— Instructions for the task —
Retype only what runs from the first line of the listing to the line holding "TOP = 5.035", both included. Do not retype the pictures.

[Rows from a 3D scene dataset]

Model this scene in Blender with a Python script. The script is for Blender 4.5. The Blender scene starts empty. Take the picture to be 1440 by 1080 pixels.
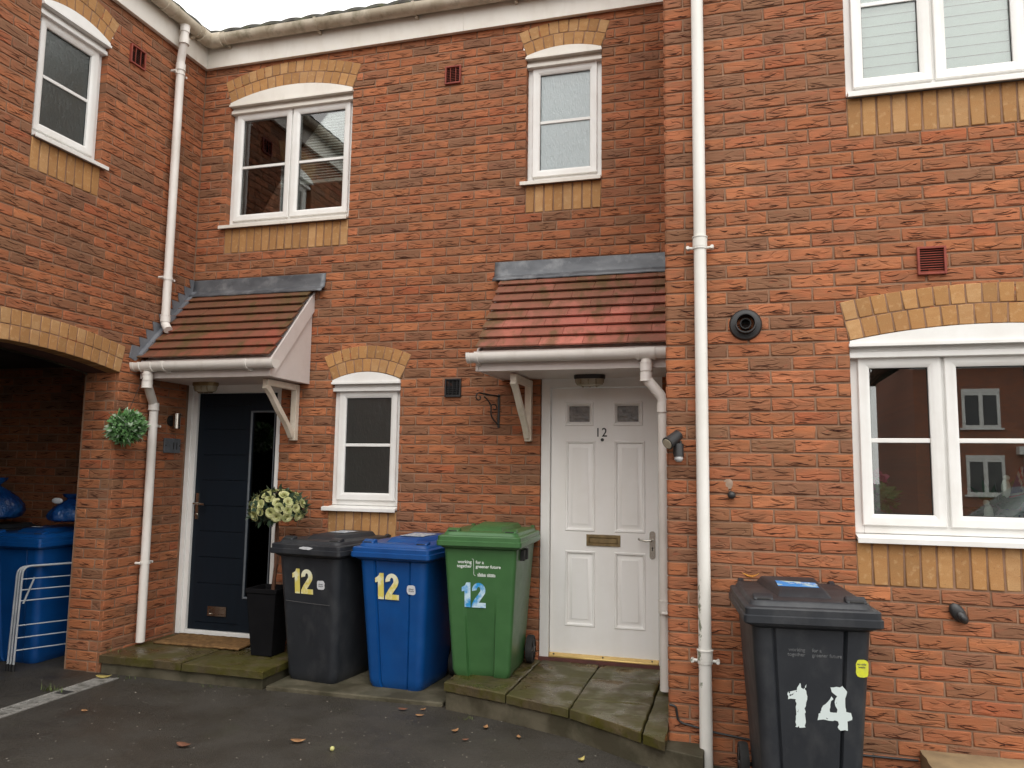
import bpy, bmesh, math, random
from mathutils import Vector, Matrix
random.seed(11)
sc = bpy.context.scene
COL = sc.collection
R = math.radians
G = -0.05          # asphalt level
YR = -1.246        # face of the projecting right-hand house
XR = 4.185         # its corner
TOP = 5.035        # underside of the fascia

# ------------------------------------------------------------------ materials
def new_mat(name):
    m = bpy.data.materials.new(name); m.use_nodes = True
    nt = m.node_tree; nt.nodes.clear()
    out = nt.nodes.new('ShaderNodeOutputMaterial')
    return m, nt, out
def N(nt, t, **kw):
    n = nt.nodes.new(t)
    for k, v in kw.items():
        if k in n.inputs: n.inputs[k].default_value = v
        else: setattr(n, k, v)
    return n
def L(nt, a, b): nt.links.new(a, b)
def rgba(c): return (c[0], c[1], c[2], 1.0)
def coords(nt, kind='Object', scale=(1, 1, 1)):
    tc = N(nt, 'ShaderNodeTexCoord'); mp = N(nt, 'ShaderNodeMapping')
    mp.inputs['Scale'].default_value = scale
    L(nt, tc.outputs[kind], mp.inputs['Vector']); return mp.outputs['Vector']
def noise(nt, vec, scale, detail=4, rough=.55, dist=0):
    n = N(nt, 'ShaderNodeTexNoise'); n.inputs['Scale'].default_value = scale
    n.inputs['Detail'].default_value = detail; n.inputs['Roughness'].default_value = rough
    n.inputs['Distortion'].default_value = dist
    if vec is not None: L(nt, vec, n.inputs['Vector'])
    return n.outputs['Fac']
def ramp(nt, fac, stops):
    r = N(nt, 'ShaderNodeValToRGB'); e = r.color_ramp.elements
    while len(e) < len(stops): e.new(.5)
    for i, (p, c) in enumerate(stops):
        e[i].position = p; e[i].color = rgba(c) if not isinstance(c, (int, float)) else (c, c, c, 1)
    L(nt, fac, r.inputs['Fac']); return r.outputs['Color']
def mix(nt, fac, a, b, mode='MIX'):
    m = N(nt, 'ShaderNodeMix', data_type='RGBA', blend_type=mode)
    for s, i in ((fac, 0), (a, 6), (b, 7)):
        if hasattr(s, 'is_output'): L(nt, s, m.inputs[i])
        else: m.inputs[i].default_value = s if i == 0 else rgba(s)
    return m.outputs[2]
def mth(nt, op, a, b=0.0, clamp=False):
    m = N(nt, 'ShaderNodeMath', operation=op, use_clamp=clamp)
    for s, i in ((a, 0), (b, 1)):
        if hasattr(s, 'is_output'): L(nt, s, m.inputs[i])
        else: m.inputs[i].default_value = s
    return m.outputs[0]
def bump(nt, h, strength=.3, dist=.01, prev=None):
    b = N(nt, 'ShaderNodeBump'); b.inputs['Strength'].default_value = strength
    b.inputs['Distance'].default_value = dist; L(nt, h, b.inputs['Height'])
    if prev is not None: L(nt, prev, b.inputs['Normal'])
    return b.outputs['Normal']
def prin(nt, out, color, rough=.5, normal=None, metal=0, spec=.5, **kw):
    p = N(nt, 'ShaderNodeBsdfPrincipled')
    for s, i in ((color, 'Base Color'), (rough, 'Roughness'), (metal, 'Metallic'), (spec, 'Specular IOR Level')):
        if hasattr(s, 'is_output'): L(nt, s, p.inputs[i])
        else: p.inputs[i].default_value = rgba(s) if i == 'Base Color' else s
    for k, v in kw.items(): p.inputs[k].default_value = v
    if normal is not None: L(nt, normal, p.inputs['Normal'])
    L(nt, p.outputs[0], out.inputs['Surface']); return p
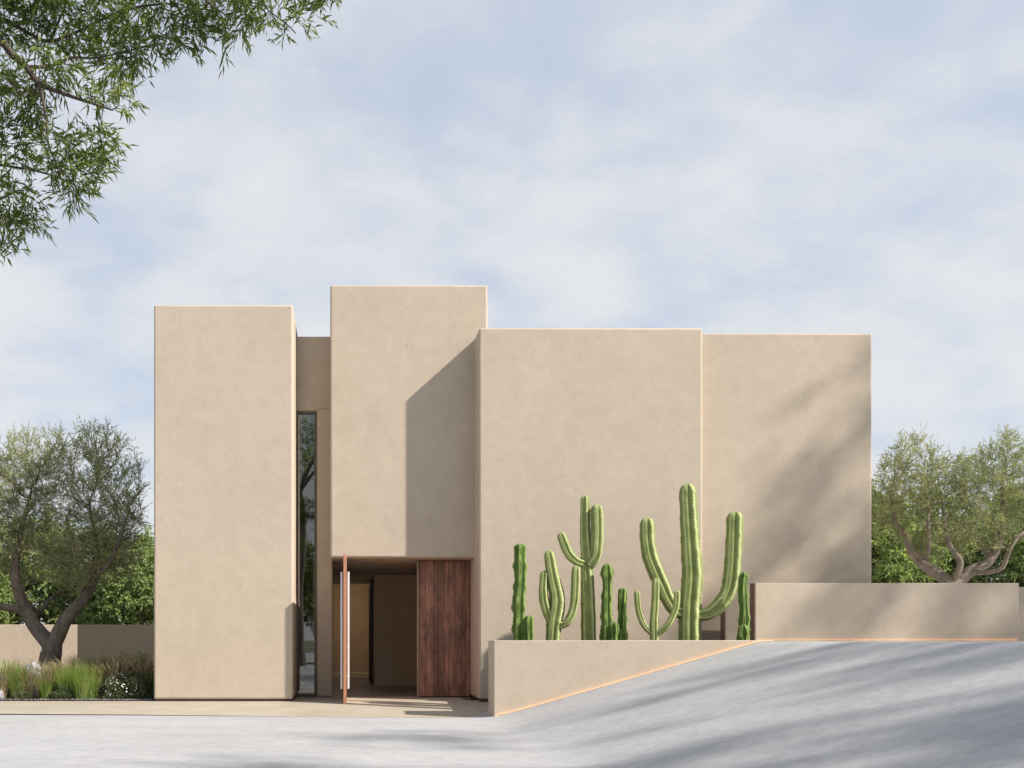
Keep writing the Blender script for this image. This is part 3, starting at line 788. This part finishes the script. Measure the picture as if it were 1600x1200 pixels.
# dense leafy trees behind (two built, the rest copied)
def bushy(name, h, rx, ry, rs, label, blobs=None):
    rg = np.random.default_rng(rs); base = (0, 60 + rs, 0)
    lb = [(None, [base, (.1, base[1], h * .2), (-.05, base[1], h * .35)], [.2, .17, .13])]
    for k in range(5):
        a = k * 1.26 + rg.uniform(-.3, .3)
        lb.append(((0, 2), [(math.cos(a) * rx * .3, base[1] + math.sin(a) * ry * .3, h * .5), (math.cos(a) * rx * .55, base[1] + math.sin(a) * ry * .55, h * .7)], [.08, .06, .03]))
    bl = [(500, (0, base[1], h * .56), (rx * .9, ry * .9, h * .42), .4)]
    for k in range(9):
        a = rg.uniform(0, 6.28); q = rg.uniform(.45, .85); z = rg.uniform(.25, .92)
        bl.append((130, (math.cos(a) * rx * q, base[1] + math.sin(a) * ry * q, h * z), (rx * .34, ry * .34, h * .14), .5))
    return make_tree(name, base, lb, bl, label, 'tree', 'leafy trees beyond the garden walls', 'hedge', 'bark_dark', .24, .26, 2.0, 14, .15, .065, .005, .45, .05, rs,
                     spread=.7, up=.1, curl=.2, wisp=(4, .42, 8, .7, .5))
bA = bushy('leafy_tree', 6.6, 2.5, 2.1, 3, '')
bB = bushy('leafy_tree', 5.6, 2.2, 2.0, 5, '')
bA.location = (-13.2, 37.5, -.1); bA['label'] = 'leafy green tree showing at the left picture edge behind the olive'
bB.location = (-7.9, 36.5, -.1); bB['label'] = 'leafy green tree showing between the left olive and the tower'
copy_tree(bB, (-10.6, 38.5, -.1), 2.0, 1.12, 'leafy green tree seen through the middle of the left olive crown')
copy_tree(bA, (-6.8, 40, -.1), 4.1, 1.05, 'leafy green tree touching the left tower edge, furthest back')
copy_tree(bB, (-16.3, 40, -.1), 1.1, 1.15, 'leafy green tree furthest left behind the sunlit garden wall')
copy_tree(bB, (17.4, 31, 1.1), .5, .95, 'leafy green tree touching the right end of the house')
copy_tree(bA, (20.2, 32.5, 1.1), 2.6, .84, 'leafy green tree behind the left limbs of the right olive')
copy_tree(bB, (23.0, 31.5, 1.1), 4.4, 1.0, 'leafy green tree behind the right limbs of the right olive')
copy_tree(bA, (25.6, 33, 1.1), 5.4, .95, 'leafy green tree at the right picture edge')

# overhanging tree, upper left, near the camera
D = 7.0
def T(px, py, dd=0): return tuple(P(px, py, D + dd))
bx, by = -5.6, 6.4
lb = [
 (None, [(bx, by, -.15), (bx + .05, by, 1.6), (bx + .25, by + .1, 3.2)], [.24, .2, .17]),
 ((0, 2), [T(-330, 330, -.3), T(-190, 210, -.1), T(-90, 110), T(-30, 45), T(0, 30), T(21, 38), T(52, 56), T(77, 65), T(115, 52), T(150, 35), T(200, 14), T(260, 5)],
   [.12, .09, .07, .05, .036, .03, .026, .022, .018, .015, .012, .010, .008]),
 ((1, 3), [T(-30, 62, -.2), T(0, 63, -.2), T(21, 87, -.25), T(42, 105, -.25), T(60, 130, -.25), T(91, 143, -.3), T(122, 154, -.3), T(175, 172, -.3)],
   [.06, .036, .032, .028, .024, .02, .014, .01, .006]),
 ((2, 4), [T(80, 103, -.1), T(112, 90, -.1), T(147, 91), T(190, 82, .1), T(240, 70, .2)], [.014, .012, .010, .008, .006, .005]),
 ((2, 5), [T(66, 150, -.3), T(72, 189, -.3), T(77, 231, -.3), T(95, 265, -.25), T(115, 285, -.2)], [.013, .011, .009, .008, .006, .005]),
 ((1, 2), [T(-110, 240, .2), T(-40, 262, .2), T(0, 258, .2), T(21, 261, .2), T(52, 266, .2), T(87, 276, .2), T(120, 290, .2)], [.04, .03, .018, .012, .010, .009, .007, .005]),
 ((5, 2), [T(-30, 300, .1), T(0, 310, .1), T(25, 300, .1), T(50, 310, .1)], [.02, .012, .009, .007, .005]),
 ((1, 8), [T(84, 52, .2), T(95, 25, .2), T(105, 0, .2), T(120, -40, .2)], [.014, .012, .010, .009, .007]),
 ((1, 3), [T(-20, -90), T(60, -120), T(180, -110), T(300, -80, .1), T(380, -40, .1), T(410, 0, .1), T(420, 17, .1), T(445, 35, .1), T(462, 52, .1)],
   [.06, .05, .04, .03, .02, .014, .01, .008, .006, .004]),
 ((8, 5), [T(440, -40, .3), T(500, -25, .3), T(535, -5, .3)], [.01, .008, .006, .004]),
 ((8, 3), [T(230, -60, -.3), T(290, -20, -.3), T(335, 10, -.3), T(360, 30, -.3)], [.016, .012, .010, .008, .005]),
]
def ell_px(n, px, py, rx, ry, dd, rd): return (n, T(px - 4, py - 12, dd), (rx * .95 / F * D, rd, ry * .95 / F * D), .5)
bl = [ell_px(150, 60, 25, 85, 40, 0, .5), ell_px(170, 175, 72, 75, 30, .1, .5), ell_px(130, 250, 40, 70, 38, .2, .45), ell_px(140, 330, 38, 60, 35, .1, .4),
      ell_px(60, 395, 25, 40, 26, .1, .3), ell_px(42, 445, 38, 35, 27, .1, .25), ell_px(34, 500, 12, 38, 22, .2, .25),
      ell_px(90, 30, 165, 45, 38, -.2, .4), ell_px(44, 150, 148, 45, 22, -.3, .25), ell_px(42, 200, 160, 28, 32, -.3, .2), ell_px(60, 80, 120, 40, 22, -.2, .3),
      ell_px(120, 115, 262, 55, 42, -.2, .35), ell_px(48, 165, 235, 24, 30, -.2, .25), ell_px(50, 20, 240, 40, 26, .1, .35), ell_px(26, 118, 322, 20, 14, -.1, .15),
      ell_px(110, 30, 330, 42, 38, .1, .35), ell_px(34, 10, 385, 30, 14, .1, .2), ell_px(160, -70, 200, 70, 150, 0, .7), ell_px(200, 100, -90, 260, 55, 0, .8),
      ell_px(90, 380, -60, 130, 35, .1, .5), ell_px(200, -160, 60, 110, 170, -.3, .9), ell_px(220, -260, 180, 130, 200, -.4, 1.0), ell_px(160, -120, -220, 260, 110, 0, 1.0)]
make_tree('overhanging_tree', (bx, by, -.15), lb, bl, 'tree with long narrow leaves hanging into the upper left corner', 'tree', None, 'willow', 'bark_dark',
          .06, .075, .7, 8, .085, .0145, .0014, .42, .0030, 51, spread=.42, up=-.05, curl=.1, wisp=(2, .15, 6, .6, .9), jitter=.2, droop=(.02, 0, -.02))

# trees outside the view: they throw the dappled shade and stand in the window's reflection
EXTRA = True
if EXTRA:
    def shade(loc, rz, s, label, src=None): return copy_tree(src or shadeT, loc, rz, s, label)
    base = (0, 120, 0); rg = np.random.default_rng(5)
    lb = [(None, [base, (.2, 120, 4.0), (-.1, 120.1, 8.0), (.1, 120, 10.6)], [.34, .28, .22, .18])]
    for k in range(6):
        a = k * 1.05; lb.append(((0, 3), [(math.cos(a) * 1.0, 120 + math.sin(a) * 1.0, 12.0), (math.cos(a) * 2.3, 120 + math.sin(a) * 2.3, 13.2)], [.12, .08, .04]))
    bl = []
    for k in range(16):
        a = rg.uniform(0, 6.28); q = rg.uniform(.2, 3.0); z = rg.uniform(11.5, 15.4)
        bl.append((70, (math.cos(a) * q, 120 + math.sin(a) * q, z), (1.1, 1.1, .6), .5))
    shadeT = make_tree('shade_tree', base, lb, bl, 'tall loose tree right of the ramp', 'tree', 'tall trees throwing dappled shade', 'hedge', 'bark',
                       .32, .36, 2.5, 9, .16, .065, .007, .42, .04, 77, spread=.7, up=.1, wisp=(2, .45, 7, .7, .6))
    shadeT.location = (30.3, 11.8, .3); shadeT.scale = (1.36, 1.36, 1.33); shadeT['label'] = 'tallest loose tree beyond the right boundary wall'
    shade((25.6, 14.0, 1.1), 2.2, (.9, .9, 1.13), 'smaller loose tree beyond the right boundary wall')
    shade((26.2, -2.0, 1.1), 1.2, 1.3, 'tall loose tree on the high ground right of the ramp')
    shade((27.6, 2.6, 1.1), .4, 1.28, 'tall loose tree on the high ground level with the driveway mouth')
    shade((19.0, -2.0, 1.1), 2.9, (1.25, 1.25, 1.2), 'tall loose tree right of the camera')
    shade((-2.4, -8.0, -.2), 4.0, .9, 'tall tree behind the camera on the left')
    shade((-4.2, -13.0, -.2), 5.0, 1.2, 'leafy tree behind the camera on the left', bA)
    shade((-.6, -14.0, -.2), 2.0, 1.3, 'leafy tree straight behind the camera', bA)

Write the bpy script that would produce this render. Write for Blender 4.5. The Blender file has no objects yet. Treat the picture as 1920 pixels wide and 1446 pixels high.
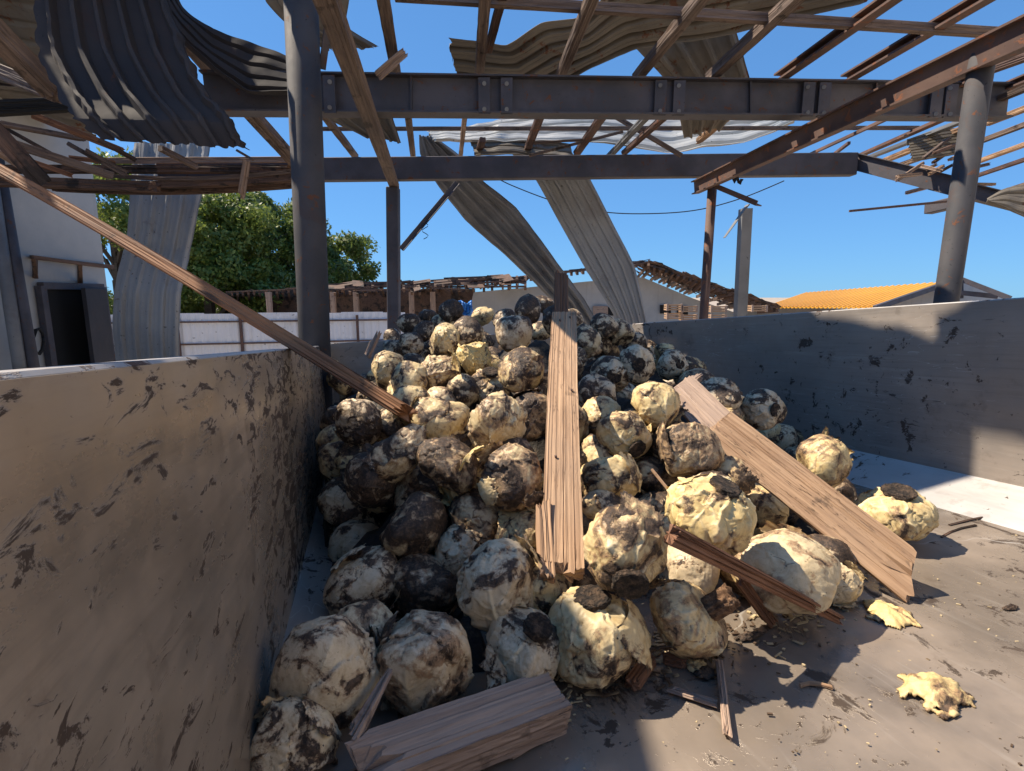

— The solution —
Model this scene in Blender with a Python script. The script is for Blender 4.5. The Blender scene starts empty. Take the picture to be 1440 by 1080 pixels.
import bpy, bmesh, math, random
from mathutils import Vector, Matrix
random.seed(11)
sc = bpy.context.scene
COL = sc.collection
R = math.radians
G = -0.05          # asphalt level
YR = -1.246        # face of the projecting right-hand house
XR = 4.185         # its corner
TOP = 5.035        # underside of the fascia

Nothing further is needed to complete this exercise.